(Data listing):
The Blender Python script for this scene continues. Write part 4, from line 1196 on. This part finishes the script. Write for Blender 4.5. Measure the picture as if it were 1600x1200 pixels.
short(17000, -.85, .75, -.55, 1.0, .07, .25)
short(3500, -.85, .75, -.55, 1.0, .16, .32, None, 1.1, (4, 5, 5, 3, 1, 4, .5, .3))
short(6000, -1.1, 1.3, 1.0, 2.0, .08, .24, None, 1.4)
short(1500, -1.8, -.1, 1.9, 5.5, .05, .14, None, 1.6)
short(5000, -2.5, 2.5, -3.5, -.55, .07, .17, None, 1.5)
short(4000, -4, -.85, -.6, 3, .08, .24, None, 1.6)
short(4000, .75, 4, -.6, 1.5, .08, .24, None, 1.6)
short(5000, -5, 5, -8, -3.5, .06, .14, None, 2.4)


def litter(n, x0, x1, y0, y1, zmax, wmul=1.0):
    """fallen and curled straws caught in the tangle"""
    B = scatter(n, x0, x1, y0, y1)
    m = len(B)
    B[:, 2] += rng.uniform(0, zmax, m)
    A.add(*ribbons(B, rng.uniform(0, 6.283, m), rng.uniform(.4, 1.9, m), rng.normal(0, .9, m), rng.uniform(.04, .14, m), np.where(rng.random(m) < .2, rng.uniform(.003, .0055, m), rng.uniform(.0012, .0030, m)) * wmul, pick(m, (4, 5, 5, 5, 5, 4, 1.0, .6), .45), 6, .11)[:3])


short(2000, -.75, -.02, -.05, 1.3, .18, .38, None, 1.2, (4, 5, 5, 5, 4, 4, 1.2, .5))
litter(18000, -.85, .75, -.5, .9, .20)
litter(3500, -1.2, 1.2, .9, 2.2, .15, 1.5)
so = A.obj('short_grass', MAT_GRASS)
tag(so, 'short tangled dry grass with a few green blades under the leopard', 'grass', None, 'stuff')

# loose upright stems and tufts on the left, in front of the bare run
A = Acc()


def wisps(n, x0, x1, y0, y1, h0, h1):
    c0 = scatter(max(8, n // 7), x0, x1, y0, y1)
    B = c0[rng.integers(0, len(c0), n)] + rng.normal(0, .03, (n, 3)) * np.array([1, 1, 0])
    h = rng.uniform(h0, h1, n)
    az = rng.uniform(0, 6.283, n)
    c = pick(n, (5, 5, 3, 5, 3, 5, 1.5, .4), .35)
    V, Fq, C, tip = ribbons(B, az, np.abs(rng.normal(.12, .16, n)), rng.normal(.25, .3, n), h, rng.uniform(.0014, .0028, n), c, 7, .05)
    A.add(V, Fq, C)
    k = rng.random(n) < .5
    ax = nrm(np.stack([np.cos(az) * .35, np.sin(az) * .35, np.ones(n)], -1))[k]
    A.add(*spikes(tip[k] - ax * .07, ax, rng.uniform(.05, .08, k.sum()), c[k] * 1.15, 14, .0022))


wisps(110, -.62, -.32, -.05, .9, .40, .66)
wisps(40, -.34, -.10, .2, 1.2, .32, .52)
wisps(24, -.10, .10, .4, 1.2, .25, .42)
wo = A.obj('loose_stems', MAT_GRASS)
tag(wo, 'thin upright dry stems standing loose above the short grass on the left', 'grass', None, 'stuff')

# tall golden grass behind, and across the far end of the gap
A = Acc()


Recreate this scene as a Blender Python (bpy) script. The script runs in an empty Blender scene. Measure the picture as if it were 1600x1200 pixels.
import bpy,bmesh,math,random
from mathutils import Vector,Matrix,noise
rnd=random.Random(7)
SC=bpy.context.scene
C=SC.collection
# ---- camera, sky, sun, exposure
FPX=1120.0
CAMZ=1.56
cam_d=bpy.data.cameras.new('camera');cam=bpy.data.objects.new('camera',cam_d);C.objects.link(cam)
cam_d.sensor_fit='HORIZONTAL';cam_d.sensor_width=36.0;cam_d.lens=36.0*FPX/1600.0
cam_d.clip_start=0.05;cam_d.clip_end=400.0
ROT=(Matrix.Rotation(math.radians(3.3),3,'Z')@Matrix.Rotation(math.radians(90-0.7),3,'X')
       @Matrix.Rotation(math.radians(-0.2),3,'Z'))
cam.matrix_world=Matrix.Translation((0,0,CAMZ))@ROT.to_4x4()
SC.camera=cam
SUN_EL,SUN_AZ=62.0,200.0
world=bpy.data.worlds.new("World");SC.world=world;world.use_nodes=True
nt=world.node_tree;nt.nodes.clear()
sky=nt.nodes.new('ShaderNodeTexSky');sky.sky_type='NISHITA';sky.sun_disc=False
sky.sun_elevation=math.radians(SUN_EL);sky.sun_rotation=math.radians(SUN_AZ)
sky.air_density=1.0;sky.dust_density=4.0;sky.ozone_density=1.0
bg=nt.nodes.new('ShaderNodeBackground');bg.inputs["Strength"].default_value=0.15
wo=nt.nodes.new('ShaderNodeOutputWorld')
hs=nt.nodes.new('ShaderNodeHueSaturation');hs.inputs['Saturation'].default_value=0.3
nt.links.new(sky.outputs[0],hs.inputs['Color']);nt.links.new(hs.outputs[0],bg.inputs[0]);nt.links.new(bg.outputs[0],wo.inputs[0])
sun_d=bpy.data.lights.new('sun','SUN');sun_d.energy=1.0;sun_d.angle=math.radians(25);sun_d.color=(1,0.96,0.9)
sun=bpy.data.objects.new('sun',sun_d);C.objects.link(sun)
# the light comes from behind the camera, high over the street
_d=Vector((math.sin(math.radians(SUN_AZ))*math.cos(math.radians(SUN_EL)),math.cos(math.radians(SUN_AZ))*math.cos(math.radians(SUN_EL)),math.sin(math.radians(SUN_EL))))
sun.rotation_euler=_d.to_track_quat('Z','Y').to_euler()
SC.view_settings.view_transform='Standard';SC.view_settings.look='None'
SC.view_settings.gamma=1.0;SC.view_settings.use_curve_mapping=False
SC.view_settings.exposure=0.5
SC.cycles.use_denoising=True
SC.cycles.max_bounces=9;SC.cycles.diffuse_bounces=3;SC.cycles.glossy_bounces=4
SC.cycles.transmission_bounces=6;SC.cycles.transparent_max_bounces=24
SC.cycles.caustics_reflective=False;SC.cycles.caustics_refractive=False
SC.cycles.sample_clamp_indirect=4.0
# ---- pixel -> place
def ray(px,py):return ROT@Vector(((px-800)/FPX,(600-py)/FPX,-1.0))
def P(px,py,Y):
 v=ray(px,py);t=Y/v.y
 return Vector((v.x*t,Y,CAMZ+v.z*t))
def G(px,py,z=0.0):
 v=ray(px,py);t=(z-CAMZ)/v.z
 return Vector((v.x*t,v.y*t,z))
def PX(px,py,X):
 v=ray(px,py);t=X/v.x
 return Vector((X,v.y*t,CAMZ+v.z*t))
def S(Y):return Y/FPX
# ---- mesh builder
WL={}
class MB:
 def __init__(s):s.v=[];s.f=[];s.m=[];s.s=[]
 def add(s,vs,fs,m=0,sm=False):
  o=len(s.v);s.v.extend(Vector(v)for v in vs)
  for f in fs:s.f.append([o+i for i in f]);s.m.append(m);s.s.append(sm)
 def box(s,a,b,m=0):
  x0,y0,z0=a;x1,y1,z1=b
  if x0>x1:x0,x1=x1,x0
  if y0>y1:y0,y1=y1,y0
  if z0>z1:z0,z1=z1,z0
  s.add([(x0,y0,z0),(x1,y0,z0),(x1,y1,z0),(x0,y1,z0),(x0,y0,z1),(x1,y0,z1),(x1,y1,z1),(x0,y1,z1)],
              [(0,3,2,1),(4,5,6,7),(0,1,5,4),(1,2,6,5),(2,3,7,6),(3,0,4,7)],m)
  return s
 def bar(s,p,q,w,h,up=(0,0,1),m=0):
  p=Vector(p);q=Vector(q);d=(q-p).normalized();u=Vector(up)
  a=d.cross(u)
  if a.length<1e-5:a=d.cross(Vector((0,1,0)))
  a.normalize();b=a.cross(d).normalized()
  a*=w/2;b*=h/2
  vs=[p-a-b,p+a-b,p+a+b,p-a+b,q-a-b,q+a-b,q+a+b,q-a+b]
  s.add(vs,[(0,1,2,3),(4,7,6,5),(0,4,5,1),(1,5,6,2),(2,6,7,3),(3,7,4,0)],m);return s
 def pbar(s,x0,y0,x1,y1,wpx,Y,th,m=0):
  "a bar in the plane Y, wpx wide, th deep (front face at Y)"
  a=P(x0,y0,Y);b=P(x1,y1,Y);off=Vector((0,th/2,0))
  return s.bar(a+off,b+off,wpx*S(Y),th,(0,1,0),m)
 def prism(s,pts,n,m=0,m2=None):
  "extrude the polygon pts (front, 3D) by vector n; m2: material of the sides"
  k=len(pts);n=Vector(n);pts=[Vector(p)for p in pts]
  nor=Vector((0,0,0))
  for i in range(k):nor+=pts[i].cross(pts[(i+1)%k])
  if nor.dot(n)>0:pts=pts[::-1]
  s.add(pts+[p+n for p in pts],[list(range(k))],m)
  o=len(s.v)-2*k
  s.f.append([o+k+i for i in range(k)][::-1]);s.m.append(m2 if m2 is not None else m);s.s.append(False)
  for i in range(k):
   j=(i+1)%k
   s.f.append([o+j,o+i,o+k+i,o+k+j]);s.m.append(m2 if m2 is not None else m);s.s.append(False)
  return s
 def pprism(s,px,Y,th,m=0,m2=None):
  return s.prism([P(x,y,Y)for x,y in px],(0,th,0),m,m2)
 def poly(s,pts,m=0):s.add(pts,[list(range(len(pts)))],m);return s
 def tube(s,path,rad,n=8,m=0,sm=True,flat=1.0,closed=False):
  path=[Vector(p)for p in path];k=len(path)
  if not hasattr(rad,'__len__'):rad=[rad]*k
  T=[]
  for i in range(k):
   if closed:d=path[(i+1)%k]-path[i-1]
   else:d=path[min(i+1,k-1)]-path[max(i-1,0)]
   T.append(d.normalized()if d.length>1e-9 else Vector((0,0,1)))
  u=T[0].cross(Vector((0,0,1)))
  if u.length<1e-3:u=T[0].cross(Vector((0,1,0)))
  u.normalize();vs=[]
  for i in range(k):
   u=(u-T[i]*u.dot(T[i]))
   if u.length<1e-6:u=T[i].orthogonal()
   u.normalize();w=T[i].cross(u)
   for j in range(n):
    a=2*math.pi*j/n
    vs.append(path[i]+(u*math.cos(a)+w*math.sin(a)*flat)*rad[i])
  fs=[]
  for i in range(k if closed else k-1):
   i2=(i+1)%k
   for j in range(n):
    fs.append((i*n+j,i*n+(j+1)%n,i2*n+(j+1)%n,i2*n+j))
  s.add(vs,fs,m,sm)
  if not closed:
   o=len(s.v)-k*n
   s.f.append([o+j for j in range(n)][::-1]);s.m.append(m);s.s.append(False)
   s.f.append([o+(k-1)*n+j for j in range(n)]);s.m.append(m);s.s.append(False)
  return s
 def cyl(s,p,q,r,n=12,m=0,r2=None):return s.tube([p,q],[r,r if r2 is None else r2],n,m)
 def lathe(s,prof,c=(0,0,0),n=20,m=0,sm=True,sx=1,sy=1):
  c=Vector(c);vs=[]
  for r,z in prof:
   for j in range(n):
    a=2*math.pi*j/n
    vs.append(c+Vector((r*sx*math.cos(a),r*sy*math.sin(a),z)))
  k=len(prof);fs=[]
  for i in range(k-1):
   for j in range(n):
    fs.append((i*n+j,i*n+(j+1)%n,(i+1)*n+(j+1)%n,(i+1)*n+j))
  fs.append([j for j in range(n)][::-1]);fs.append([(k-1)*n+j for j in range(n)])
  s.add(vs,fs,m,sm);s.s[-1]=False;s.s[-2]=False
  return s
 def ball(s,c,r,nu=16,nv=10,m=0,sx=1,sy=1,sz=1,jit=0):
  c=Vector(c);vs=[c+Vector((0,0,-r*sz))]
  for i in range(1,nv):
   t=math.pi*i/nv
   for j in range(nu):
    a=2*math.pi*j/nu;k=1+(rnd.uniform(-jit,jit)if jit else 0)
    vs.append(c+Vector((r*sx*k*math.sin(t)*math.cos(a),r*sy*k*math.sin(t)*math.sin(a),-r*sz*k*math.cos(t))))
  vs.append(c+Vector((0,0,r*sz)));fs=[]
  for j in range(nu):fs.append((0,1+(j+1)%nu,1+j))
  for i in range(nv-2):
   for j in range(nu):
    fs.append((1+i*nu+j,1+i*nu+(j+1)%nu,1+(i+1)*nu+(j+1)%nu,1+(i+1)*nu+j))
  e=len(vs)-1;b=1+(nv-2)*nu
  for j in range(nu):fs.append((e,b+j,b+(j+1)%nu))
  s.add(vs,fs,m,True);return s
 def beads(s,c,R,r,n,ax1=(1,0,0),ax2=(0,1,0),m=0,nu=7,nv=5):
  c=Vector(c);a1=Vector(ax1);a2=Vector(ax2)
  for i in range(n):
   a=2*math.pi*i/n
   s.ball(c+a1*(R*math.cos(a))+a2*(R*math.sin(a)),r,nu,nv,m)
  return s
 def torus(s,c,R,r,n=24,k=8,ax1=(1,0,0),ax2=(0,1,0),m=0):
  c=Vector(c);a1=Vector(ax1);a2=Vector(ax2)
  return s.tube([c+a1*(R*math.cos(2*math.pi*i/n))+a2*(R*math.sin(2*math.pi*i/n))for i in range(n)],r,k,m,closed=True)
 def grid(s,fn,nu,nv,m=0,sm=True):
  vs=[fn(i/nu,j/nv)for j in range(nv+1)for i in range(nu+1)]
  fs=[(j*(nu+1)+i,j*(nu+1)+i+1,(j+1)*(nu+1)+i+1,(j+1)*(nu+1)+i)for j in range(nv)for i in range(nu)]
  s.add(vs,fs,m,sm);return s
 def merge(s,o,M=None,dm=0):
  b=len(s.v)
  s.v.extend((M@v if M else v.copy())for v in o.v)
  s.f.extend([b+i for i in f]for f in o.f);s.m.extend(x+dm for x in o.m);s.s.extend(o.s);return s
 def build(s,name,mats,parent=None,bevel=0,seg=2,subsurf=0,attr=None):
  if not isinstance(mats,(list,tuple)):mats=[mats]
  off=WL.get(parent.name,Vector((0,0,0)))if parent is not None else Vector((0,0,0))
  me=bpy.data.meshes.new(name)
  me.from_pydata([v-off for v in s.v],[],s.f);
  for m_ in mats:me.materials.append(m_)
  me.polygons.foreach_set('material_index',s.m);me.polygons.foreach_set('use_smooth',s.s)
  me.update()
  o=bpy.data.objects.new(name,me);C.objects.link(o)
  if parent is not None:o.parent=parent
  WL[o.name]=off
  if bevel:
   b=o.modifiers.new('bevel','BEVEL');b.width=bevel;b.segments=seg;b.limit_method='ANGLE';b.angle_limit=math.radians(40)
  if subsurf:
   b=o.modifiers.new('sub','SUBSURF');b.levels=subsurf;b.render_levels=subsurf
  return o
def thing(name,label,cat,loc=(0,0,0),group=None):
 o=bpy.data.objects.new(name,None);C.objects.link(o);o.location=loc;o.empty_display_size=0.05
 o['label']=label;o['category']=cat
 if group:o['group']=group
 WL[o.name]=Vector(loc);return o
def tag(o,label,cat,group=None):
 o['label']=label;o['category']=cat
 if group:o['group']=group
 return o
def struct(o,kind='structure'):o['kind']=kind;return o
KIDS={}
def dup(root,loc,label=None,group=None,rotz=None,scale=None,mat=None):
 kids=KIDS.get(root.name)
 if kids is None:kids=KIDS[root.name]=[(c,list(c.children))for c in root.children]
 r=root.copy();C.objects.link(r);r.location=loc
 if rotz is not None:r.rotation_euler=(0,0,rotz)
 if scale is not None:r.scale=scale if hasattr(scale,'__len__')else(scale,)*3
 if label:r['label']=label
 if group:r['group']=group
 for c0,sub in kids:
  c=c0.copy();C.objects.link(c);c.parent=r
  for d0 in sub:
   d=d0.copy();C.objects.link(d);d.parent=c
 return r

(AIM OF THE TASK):
Print only the lines that run from the start of the listing to the line bearing "A.add(*spikes(tip[k] - ax"; please keep the first line and that last one, exactly as they appear.

(COMPLETE OUTPUT):
The Blender Python script for this scene continues. Write part 4, from line 1196 on. This part finishes the script. Write for Blender 4.5. Measure the picture as if it were 1600x1200 pixels.
short(17000, -.85, .75, -.55, 1.0, .07, .25)
short(3500, -.85, .75, -.55, 1.0, .16, .32, None, 1.1, (4, 5, 5, 3, 1, 4, .5, .3))
short(6000, -1.1, 1.3, 1.0, 2.0, .08, .24, None, 1.4)
short(1500, -1.8, -.1, 1.9, 5.5, .05, .14, None, 1.6)
short(5000, -2.5, 2.5, -3.5, -.55, .07, .17, None, 1.5)
short(4000, -4, -.85, -.6, 3, .08, .24, None, 1.6)
short(4000, .75, 4, -.6, 1.5, .08, .24, None, 1.6)
short(5000, -5, 5, -8, -3.5, .06, .14, None, 2.4)


def litter(n, x0, x1, y0, y1, zmax, wmul=1.0):
    """fallen and curled straws caught in the tangle"""
    B = scatter(n, x0, x1, y0, y1)
    m = len(B)
    B[:, 2] += rng.uniform(0, zmax, m)
    A.add(*ribbons(B, rng.uniform(0, 6.283, m), rng.uniform(.4, 1.9, m), rng.normal(0, .9, m), rng.uniform(.04, .14, m), np.where(rng.random(m) < .2, rng.uniform(.003, .0055, m), rng.uniform(.0012, .0030, m)) * wmul, pick(m, (4, 5, 5, 5, 5, 4, 1.0, .6), .45), 6, .11)[:3])


short(2000, -.75, -.02, -.05, 1.3, .18, .38, None, 1.2, (4, 5, 5, 5, 4, 4, 1.2, .5))
litter(18000, -.85, .75, -.5, .9, .20)
litter(3500, -1.2, 1.2, .9, 2.2, .15, 1.5)
so = A.obj('short_grass', MAT_GRASS)
tag(so, 'short tangled dry grass with a few green blades under the leopard', 'grass', None, 'stuff')

# loose upright stems and tufts on the left, in front of the bare run
A = Acc()


def wisps(n, x0, x1, y0, y1, h0, h1):
    c0 = scatter(max(8, n // 7), x0, x1, y0, y1)
    B = c0[rng.integers(0, len(c0), n)] + rng.normal(0, .03, (n, 3)) * np.array([1, 1, 0])
    h = rng.uniform(h0, h1, n)
    az = rng.uniform(0, 6.283, n)
    c = pick(n, (5, 5, 3, 5, 3, 5, 1.5, .4), .35)
    V, Fq, C, tip = ribbons(B, az, np.abs(rng.normal(.12, .16, n)), rng.normal(.25, .3, n), h, rng.uniform(.0014, .0028, n), c, 7, .05)
    A.add(V, Fq, C)
    k = rng.random(n) < .5
    ax = nrm(np.stack([np.cos(az) * .35, np.sin(az) * .35, np.ones(n)], -1))[k]
    A.add(*spikes(tip[k] - ax * .07, ax, rng.uniform(.05, .08, k.sum()), c[k] * 1.15, 14, .0022))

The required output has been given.